Wii 3D
April 4, 2007 8:08 PM   Subscribe

Wii + MacBook Pro + Dome - Experiments using the Nintendo Wii as a wireless 3D interface device.
posted by Burhanistan (12 comments total)

This post was deleted for the following reason: Poster's Request -- frimble



 
Jerry?
posted by gwint at 8:25 PM on April 4, 2007


beautiful. i don't know how wii ended up being so easy to interface with (was this intentional?) but it was a brilliant move.
posted by phaedon at 8:25 PM on April 4, 2007


Also: Forget my flying car. I'll settle for the dome.
posted by gwint at 8:25 PM on April 4, 2007


Awesome. The cherry on top would be if we could download the software he wrote...

*looks at MacBook*
*looks at Wii*
posted by uncle harold at 8:32 PM on April 4, 2007


uncle harold: check out my wii mac software... Not quite the same thing ;-)
posted by schwa at 8:36 PM on April 4, 2007


Can't seem to get Wii2MIDI working on my MacBook Pro, but hopefully will be able to control Live with it soon...
posted by Blazecock Pileon at 9:04 PM on April 4, 2007


*looks at MacBook*
*looks at Wii*


*looks for dome*
*doesn't find dome*
*curses his domeless existance*
posted by davejay at 10:31 PM on April 4, 2007


another interesting experiment: icelanders symbolic sound corporation have adapted the wiimote and nunchuk as controllers for their kyma x sound design environment ("...hybridize, mutate, and transmogrify your sounds to create new audio life forms!"). demo video: 48mb, 155mb.
posted by progosk at 12:23 AM on April 5, 2007


The Wiimote is a very cool device. It's an (almost) standard Bluetooth HID device and it's easily hackable. See wiibrew.org
posted by mike3k at 8:49 AM on April 5, 2007


The Wiimote is pretty far from the 3D trackers that are usually used in VR. It's just a $1 accelerometer taped to a laser pointer. That's very different from an absolute 3D tracker, which still cost at least $5k. Nintendo is going to have to manage peoples expectations of it being a true tracking system. There's already some grumbling about the control not being all it's cracked up to be.
posted by belling at 9:58 AM on April 5, 2007


From the article:
An interesting experiment would be to use the IR sensor as a form of stabilisation for the 3D mouse navigation, something I expect the Nintendo does.

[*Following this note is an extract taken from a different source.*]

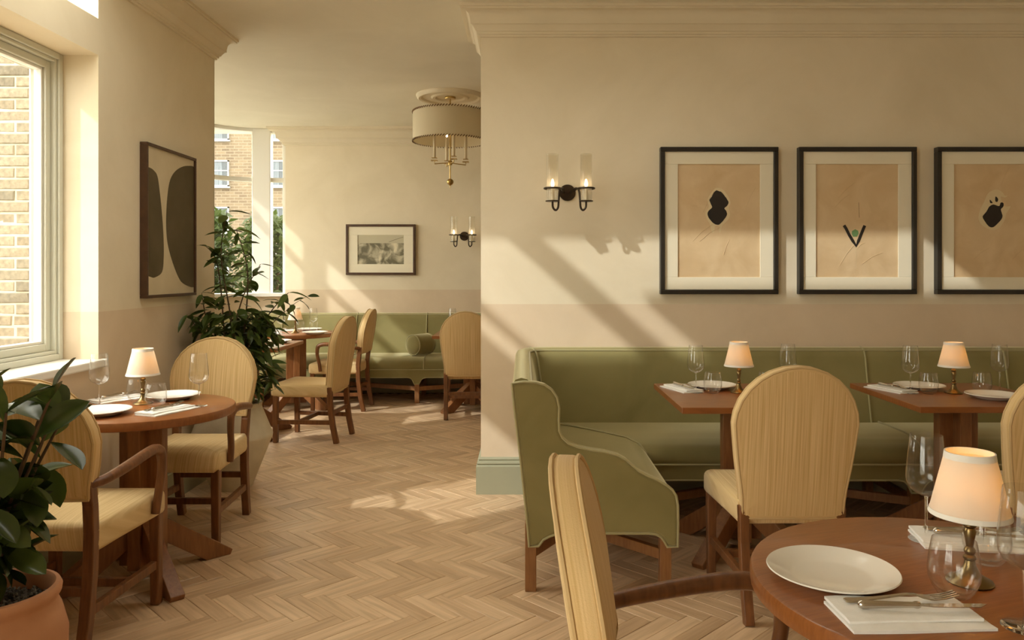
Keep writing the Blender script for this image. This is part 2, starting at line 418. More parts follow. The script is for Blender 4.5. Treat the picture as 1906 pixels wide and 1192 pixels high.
# left wall with two openings (window + light above) and a tall window behind the viewer
b = MB()
b.box(WT, WL, -3.0, -2.6, 0, 3.2).box(WT, WL, -2.6, 0.3, 0, .30).box(WT, WL, -2.6, .3, 2.80, 3.2).box(WT, WL, .3, 2.65, 0, 3.2)
b.box(WT, WL, 2.65, 3.774, 0, .885).box(WT, WL, 2.65, 3.774, 2.417, 2.596).box(WT, WL, 3.774, 5.19, 0, 3.2)
struct('wall_left', b, 'plaster', smooth=0)
# partition wall with the pictures
struct('wall_right', MB().box(-.262, 4.3, WR, 5.19, 0, 3.2), 'plaster', smooth=0)
struct('wall_side', MB().box(4.3, 4.5, -3.2, 8.9, 0, 3.2), 'plaster', smooth=0)
struct('wall_far', MB().box(-2.67, 4.3, 8.6, 8.9, 0, 3.2), 'plaster', smooth=0)
b = MB().box(-2.43, 4.3, -3.2, -3.0, 0, 3.2)
struct('wall_behind', b, 'plaster', smooth=0)
# outside brick return wall of the back room (inside face plastered)
struct('wall_return', MB().box(-3.36, WT, 5.0, 5.19, -.1, 3.2).box(WT, WL, 5.185, 5.19, 0, 3.2), 'plaster', smooth=0)

# ceiling with the roof light opening over the near room
b = MB()
zt = 3.02
b.box(-2.43, 4.3, -3.2, 2.80, ZC, zt).box(-2.43, WL, 3.55, 3.774, 3.02, 3.04).box(-1.70, -1.555, 2.80, 3.55, ZC, zt)
b.box(-1.30, 4.3, 2.80, 3.23, ZC, zt).box(.85, 4.3, 3.23, 3.55, ZC, zt).box(WL, 4.3, 3.55, 3.78, ZC, zt).box(-2.43, 4.3, 3.774, 5.0, ZC, zt)
b.box(-3.9, 4.3, 5.0, 8.9, ZC, zt)
struct('ceiling', b, 'plaster_ceiling', smooth=0)
sk = thing('window_4', None, None, kind='structure')
MB().box(-2.43, -1.28, 2.78, 3.57, 3.022, 3.028).build('pane', 'pane_glass', sk, smooth=0)
MB().box(-1.279, .87, 3.21, 3.57, 3.022, 3.028).build('pane', 'pane_glass', sk, smooth=0)

# cornices
def arc_pts(cx_, cz, r_, a0, a1, n): return [(cx_ + r_ * math.cos(R(a0 + (a1 - a0) * i / n)), cz + r_ * math.sin(R(a0 + (a1 - a0) * i / n))) for i in range(n + 1)]
CP = [(0, 2.785), (.012, 2.785), (.012, 2.797), (.022, 2.799), (.022, 2.812), (.030, 2.815)]
CP += [(.030 + .030 * t + .0 * t, 2.815 + .035 * math.sin(t * PI / 2)) for t in (.25, .5, .75, 1)]
CP += [(.060, 2.868), (.062, 2.880)] + [(.062 + .040 * (1 - math.cos(t * PI / 2)), 2.880 + .045 * math.sin(t * PI / 2)) for t in (.2, .4, .6, .8, 1)]
CP += [(.112, 2.926), (.112, 2.936), (.120, 2.938), (.120, ZC + .005), (0, ZC + .005)]
struct('trim_1', MB().sweep([(4.3, WR), (-.262, WR), (-.262, 5.19), (4.3, 5.19)], CP, side=1), 'cornice_plaster', smooth=20)
struct('trim_2', MB().sweep([(WL, 3.86), (WL, 5.19), (-3.3, 5.19)], CP, side=-1), 'cornice_plaster', smooth=20)
struct('trim_3', MB().sweep([(-2.67, 8.9), (-2.67, 8.6), (4.3, 8.6)], [(a * 1.35, ZC - (ZC - z) * 1.1) for a, z in CP], side=-1), 'cornice_plaster', smooth=20)
# skirting boards
BP = [(0, 0), (.028, 0), (.028, .168), (.024, .176), (.018, .178), (.024, .186), (.020, .198), (.010, .202), (.014, .210), (.006, .222), (0, .222)]
struct('baseboard_right', MB().sweep([(4.3, WR), (-.262, WR), (-.262, 5.19), (4.3, 5.19)], BP, side=1), 'sage_paint', smooth=25)
struct('baseboard_left', MB().sweep([(WL, -3), (WL, 5.19), (-3.3, 5.19)], BP, side=-1), 'sage_paint', smooth=25)
struct('baseboard_far', MB().sweep([(-2.67, 8.6), (4.3, 8.6)], BP, side=-1), 'sage_paint', smooth=25)

# ------------------------------------------------------------------ left window (window_1) and the light above it (window_2)
def side_window(name, y0, y1, z0, z1, xf, sill):
    wn = thing(name, None, None, kind='structure')
    # outer box frame with stepped moulding, then the sash
    def rect(nm, mt, a, d0, d1, x0, x1, bev=.004):
        bb = MB()
        bb.box(x0, x1, y0 + d0, y0 + d1, z0 + d0, z1 - d0).box(x0, x1, y1 - d1, y1 - d0, z0 + d0, z1 - d0)
        bb.box(x0, x1, y0 + d1, y1 - d1, z0 + d0, z0 + d1).box(x0, x1, y0 + d1, y1 - d1, z1 - d1, z1 - d0)
        return bb.build(nm, mt, wn, smooth=0, bevel=bev)
    rect('frame', 'pale_green_paint', 0, 0, .030, xf - .10, xf)
    rect('moulding', 'pale_green_paint', 0, .030, .046, xf - .10, xf - .012)
    rect('sash', 'pale_green_paint', 0, .046, .082, xf - .09, xf - .034)
    rect('glazing_bead', 'white_paint', 0, .082, .096, xf - .085, xf - .048, .003)
    MB().box(xf - .072, xf - .067, y0 + .09, y1 - .09, z0 + .09, z1 - .09).build('pane', 'pane_glass', wn, smooth=0)
    rect('outer_lining', 'white_paint', 0, .060, .094, xf - .106, xf - .10)
    if sill:
        MB().box(xf - .12, WL + .035, y0 - .03, y1 + .0, z0 - .038, z0).box(WL, WL + .035, y1, y1 + .035, z0 - .038, z0).build('sill', 'white_paint', wn, smooth=0, bevel=.008)
    return wn
side_window('window_1', 2.65, 3.774, .923, 2.417, -2.262, True)
w2 = thing('window_2', None, None, kind='structure')
bb = MB(); x0, x1 = -2.43, -2.36
bb.box(x0, x1, 2.65, 2.69, 2.596, 3.02).box(x0, x1, 3.734, 3.774, 2.596, 3.02).box(x0, x1, 2.69, 3.734, 2.596, 2.63).box(x0, x1, 2.69, 3.734, 2.99, 3.02)
bb.build('frame', 'white_paint', w2, smooth=0, bevel=.004)
MB().box(-2.40, -2.395, 2.69, 3.734, 2.63, 2.99).build('pane', 'pane_glass', w2, smooth=0)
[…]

I can confirm that it does this. If you set the remote upside-down and let it switch off automatically, when you wake it by flipping it upright again and pointing it at the screen, the pointer hand will be upside down, and the arrow's motion will be reversed for a couple of seconds!

This happens because the pointer sensing is done by using a low-res camera in the remote, which sees infrared LEDs in the "sensor bar." The LEDs are not distinguishable from each other however, so whether the remove is upside-down or right-side up it'll get the same image.

So the remote can't tell if it's being held upside-down, but it does have one piece of information it can use to determine it. Gravity. According to the people who have been experimenting with the remote, the accelerometers constantly register a downward motion due to gravity, no matter how it's held.

By figuring out where the constant motion is coming from, a process that naturally requires a couple of seconds of data, it can figure out which way it's held, and from there correct the pointer location and orientation on the screen.
posted by JHarris at 10:09 AM on April 5, 2007


If you are more interested in the dome than the wii interface (which I certainly am), there is more info at:

http://local.wasp.uwa.edu.au/~pbourke/projection/


(The author's home page has a menu thingie at the bottom that I didn't notice the first time, this is one of them.)